All of us are plagued with too much work and too little time. Many of us have experimented with various time management systems and various electronic scheduling programs that we hope will keep us focused and on track and help us improve our productivity.
In reality we all possess the tools we need to double (and in many cases even triple) our productivity. The secret is focus. I’m not talking about listen-to-your-wife-while-you-watch-the-basketball-game focus. I’m talking about focus on one task and one task only to the point of excluding everything and everyone else.
And I’m talking about that kind of focus all the time.
But for most people, this is easier said than done.
Here’s how you can do it:
Step One
Write down everything you have to do and everything that takes up your time and energy during the course of the week. Make a big list. On this list put everything you spend time working on and thinking about.

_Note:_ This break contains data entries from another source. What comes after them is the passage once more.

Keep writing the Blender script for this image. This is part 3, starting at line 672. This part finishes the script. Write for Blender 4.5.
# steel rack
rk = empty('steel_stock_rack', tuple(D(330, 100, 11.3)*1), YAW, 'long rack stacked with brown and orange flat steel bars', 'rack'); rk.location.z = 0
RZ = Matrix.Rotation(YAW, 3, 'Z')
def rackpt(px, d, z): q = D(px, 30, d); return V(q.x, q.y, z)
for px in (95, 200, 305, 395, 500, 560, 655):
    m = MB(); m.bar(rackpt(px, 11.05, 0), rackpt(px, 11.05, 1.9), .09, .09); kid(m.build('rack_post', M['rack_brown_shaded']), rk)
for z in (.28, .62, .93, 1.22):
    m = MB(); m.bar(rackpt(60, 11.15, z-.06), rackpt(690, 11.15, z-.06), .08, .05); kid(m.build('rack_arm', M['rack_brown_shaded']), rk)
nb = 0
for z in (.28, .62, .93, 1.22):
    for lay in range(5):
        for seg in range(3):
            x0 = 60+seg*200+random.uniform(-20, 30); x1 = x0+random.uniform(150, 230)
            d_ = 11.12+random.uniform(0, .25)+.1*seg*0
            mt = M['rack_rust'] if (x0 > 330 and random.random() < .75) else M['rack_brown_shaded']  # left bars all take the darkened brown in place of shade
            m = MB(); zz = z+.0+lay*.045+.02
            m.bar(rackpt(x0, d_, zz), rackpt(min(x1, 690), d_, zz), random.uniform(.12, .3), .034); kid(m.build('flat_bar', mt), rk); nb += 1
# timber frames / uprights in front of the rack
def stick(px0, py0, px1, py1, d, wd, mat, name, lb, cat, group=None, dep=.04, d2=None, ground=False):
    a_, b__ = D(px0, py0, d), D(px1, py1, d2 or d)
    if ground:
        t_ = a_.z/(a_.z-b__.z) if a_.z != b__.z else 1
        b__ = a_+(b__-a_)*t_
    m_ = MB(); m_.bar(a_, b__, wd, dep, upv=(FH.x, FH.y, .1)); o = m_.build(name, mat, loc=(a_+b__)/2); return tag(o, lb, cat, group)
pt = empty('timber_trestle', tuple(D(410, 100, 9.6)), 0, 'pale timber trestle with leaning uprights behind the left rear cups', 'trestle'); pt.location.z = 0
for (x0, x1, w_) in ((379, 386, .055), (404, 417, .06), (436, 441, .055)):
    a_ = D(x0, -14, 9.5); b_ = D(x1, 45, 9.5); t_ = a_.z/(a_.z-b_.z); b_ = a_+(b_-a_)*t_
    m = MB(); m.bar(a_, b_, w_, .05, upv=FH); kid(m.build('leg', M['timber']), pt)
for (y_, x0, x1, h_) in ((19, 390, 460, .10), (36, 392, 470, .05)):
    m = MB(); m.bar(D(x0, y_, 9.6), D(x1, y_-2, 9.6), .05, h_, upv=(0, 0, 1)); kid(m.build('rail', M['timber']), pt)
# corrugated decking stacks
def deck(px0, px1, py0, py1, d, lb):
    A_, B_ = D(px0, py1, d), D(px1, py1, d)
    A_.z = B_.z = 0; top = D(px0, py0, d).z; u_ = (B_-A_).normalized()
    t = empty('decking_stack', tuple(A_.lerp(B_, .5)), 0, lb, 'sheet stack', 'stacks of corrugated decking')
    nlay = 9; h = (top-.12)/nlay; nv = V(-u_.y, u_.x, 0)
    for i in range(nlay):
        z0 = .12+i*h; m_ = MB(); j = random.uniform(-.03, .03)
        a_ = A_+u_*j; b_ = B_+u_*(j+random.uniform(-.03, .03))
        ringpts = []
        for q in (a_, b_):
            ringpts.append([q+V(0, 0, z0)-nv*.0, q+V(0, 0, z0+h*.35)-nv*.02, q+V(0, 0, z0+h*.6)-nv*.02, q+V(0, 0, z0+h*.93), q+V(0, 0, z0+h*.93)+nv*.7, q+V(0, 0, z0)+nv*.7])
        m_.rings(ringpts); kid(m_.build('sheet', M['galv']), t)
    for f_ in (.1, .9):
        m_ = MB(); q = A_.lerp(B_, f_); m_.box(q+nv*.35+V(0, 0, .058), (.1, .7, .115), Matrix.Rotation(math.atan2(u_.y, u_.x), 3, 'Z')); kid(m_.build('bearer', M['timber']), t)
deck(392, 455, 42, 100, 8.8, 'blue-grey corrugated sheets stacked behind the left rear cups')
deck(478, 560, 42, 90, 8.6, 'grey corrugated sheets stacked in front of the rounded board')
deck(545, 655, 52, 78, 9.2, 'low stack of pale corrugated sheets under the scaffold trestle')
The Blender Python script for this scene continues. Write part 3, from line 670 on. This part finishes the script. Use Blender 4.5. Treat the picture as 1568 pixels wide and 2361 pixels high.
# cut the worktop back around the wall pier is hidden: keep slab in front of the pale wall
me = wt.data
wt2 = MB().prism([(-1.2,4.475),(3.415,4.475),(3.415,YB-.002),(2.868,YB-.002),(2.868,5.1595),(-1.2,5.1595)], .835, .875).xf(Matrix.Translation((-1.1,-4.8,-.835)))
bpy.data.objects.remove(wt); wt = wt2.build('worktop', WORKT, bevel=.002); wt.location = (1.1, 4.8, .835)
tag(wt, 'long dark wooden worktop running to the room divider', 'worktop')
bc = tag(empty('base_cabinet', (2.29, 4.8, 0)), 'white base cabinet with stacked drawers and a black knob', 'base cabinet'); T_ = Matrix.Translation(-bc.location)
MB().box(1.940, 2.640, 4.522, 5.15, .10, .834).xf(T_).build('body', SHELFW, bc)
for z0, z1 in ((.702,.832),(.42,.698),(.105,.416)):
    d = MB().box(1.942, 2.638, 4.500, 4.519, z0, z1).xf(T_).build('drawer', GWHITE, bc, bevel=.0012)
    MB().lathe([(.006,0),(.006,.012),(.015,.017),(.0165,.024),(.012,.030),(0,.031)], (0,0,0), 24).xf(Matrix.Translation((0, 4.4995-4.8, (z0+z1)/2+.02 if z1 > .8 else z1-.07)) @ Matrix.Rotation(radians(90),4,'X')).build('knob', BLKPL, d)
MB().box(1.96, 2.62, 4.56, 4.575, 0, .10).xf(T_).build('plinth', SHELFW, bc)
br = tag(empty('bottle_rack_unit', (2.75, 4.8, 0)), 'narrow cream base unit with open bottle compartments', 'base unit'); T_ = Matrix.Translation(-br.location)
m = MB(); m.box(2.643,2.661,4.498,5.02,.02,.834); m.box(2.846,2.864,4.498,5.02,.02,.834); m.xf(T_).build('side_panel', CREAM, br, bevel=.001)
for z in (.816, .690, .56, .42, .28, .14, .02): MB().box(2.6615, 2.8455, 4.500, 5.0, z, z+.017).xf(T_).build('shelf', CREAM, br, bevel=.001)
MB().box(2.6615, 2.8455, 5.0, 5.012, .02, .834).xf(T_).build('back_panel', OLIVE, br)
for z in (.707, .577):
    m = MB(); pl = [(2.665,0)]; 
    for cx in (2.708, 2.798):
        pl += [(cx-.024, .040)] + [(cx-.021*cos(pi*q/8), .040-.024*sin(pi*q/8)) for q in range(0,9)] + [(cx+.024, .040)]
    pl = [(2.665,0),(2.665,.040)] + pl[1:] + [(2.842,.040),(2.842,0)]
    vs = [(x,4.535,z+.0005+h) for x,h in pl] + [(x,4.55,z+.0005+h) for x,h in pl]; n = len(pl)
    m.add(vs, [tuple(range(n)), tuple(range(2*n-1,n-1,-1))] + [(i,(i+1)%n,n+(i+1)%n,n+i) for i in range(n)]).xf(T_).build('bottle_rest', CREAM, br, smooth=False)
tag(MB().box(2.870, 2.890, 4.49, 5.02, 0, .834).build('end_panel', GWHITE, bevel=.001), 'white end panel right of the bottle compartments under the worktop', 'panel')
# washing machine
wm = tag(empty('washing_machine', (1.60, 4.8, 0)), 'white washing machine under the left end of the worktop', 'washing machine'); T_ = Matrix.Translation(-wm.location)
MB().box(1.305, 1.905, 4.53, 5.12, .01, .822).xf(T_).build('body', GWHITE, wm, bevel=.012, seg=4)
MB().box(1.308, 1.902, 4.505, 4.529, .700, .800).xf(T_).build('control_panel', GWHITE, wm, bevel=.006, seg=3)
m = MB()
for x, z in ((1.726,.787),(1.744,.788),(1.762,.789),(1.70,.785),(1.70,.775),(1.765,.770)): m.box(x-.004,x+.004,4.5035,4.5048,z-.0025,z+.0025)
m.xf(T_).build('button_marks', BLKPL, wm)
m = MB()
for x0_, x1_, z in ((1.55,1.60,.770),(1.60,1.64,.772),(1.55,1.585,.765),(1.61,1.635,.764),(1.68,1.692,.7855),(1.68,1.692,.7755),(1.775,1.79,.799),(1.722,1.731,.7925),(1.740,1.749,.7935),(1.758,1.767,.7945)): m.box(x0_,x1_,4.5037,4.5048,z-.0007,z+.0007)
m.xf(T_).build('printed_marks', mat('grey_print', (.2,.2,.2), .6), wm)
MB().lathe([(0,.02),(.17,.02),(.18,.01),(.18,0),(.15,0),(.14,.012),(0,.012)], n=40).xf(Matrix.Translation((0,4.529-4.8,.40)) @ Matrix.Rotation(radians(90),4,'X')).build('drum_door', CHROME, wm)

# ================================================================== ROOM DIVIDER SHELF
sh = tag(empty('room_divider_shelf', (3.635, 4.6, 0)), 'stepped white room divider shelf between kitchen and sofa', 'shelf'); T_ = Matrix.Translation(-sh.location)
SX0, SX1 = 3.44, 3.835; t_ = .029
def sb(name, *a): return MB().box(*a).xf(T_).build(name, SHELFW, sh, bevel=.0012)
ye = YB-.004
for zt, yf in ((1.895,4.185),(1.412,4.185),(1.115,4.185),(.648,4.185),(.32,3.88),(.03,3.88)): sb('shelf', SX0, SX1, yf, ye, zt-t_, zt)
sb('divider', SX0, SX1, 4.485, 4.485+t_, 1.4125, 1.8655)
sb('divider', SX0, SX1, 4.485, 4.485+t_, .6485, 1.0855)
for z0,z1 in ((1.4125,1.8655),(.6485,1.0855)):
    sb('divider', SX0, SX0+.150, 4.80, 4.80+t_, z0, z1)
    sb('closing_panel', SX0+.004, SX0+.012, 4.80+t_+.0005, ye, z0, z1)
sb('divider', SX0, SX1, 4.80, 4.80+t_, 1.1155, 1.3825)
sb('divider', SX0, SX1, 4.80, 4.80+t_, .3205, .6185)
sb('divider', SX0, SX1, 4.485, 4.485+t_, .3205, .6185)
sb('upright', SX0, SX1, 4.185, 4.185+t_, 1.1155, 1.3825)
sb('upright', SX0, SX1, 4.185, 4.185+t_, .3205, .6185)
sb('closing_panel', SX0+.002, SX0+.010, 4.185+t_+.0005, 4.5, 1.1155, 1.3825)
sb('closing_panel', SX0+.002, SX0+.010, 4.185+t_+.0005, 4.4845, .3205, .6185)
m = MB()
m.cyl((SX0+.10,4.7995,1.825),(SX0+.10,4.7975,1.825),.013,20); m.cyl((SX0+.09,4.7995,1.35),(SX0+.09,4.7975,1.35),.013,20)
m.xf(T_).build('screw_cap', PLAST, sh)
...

Then lump these activities into categories. For example: driving to and from meetings, research, preparing a talk, returning client phone calls, sifting and sorting email, networking, drafting an agreement, etc.
Step Two
Select the five areas of focus that are the best possible use of your time. Notice: This step has a hidden step within it. You must determine what your time is worth and decide what is the best possible use of your time.
Once you have selected the five things (or categories) that are the best possible use of your time, you can move on to step three.
Step Three
Ruthlessly eliminate everything else from your life except the five things that are the best use of your time. The idea is to delegate or otherwise permanently dispatch these things from your life. Get rid of them completely.
Typical Excuses
Whenever I introduce this concept to my clients they always push back on certain items. Email, for example, is one of the biggest time wasters on the planet. Here’s what I encourage you to do with email:
- Never keep email open on your desktop while you are working.
- Train your assistant or paralegal to sort your email. Have her alert you to anything urgent, handle
what she can handle and flag things that need
your attention. - Schedule time to check and respond to email every day. Select an hour in the morning and an hour in the afternoon.
- If something in your email will need longer than 5 minutes of work, schedule time to handle it. Actually, put it on your calendar—as long as it is one of the five things you are focusing on.
Another area people complain about is the telephone. Here is my solution for that problem:
Never take an inbound call. Have all your calls go to voice mail. Have the voice mail transcribed and emailed to your assistant or paralegal. Have the assistant handle the issue or schedule time on your calendar for you to handle the issue later on (as long as it is one of your five areas of focus).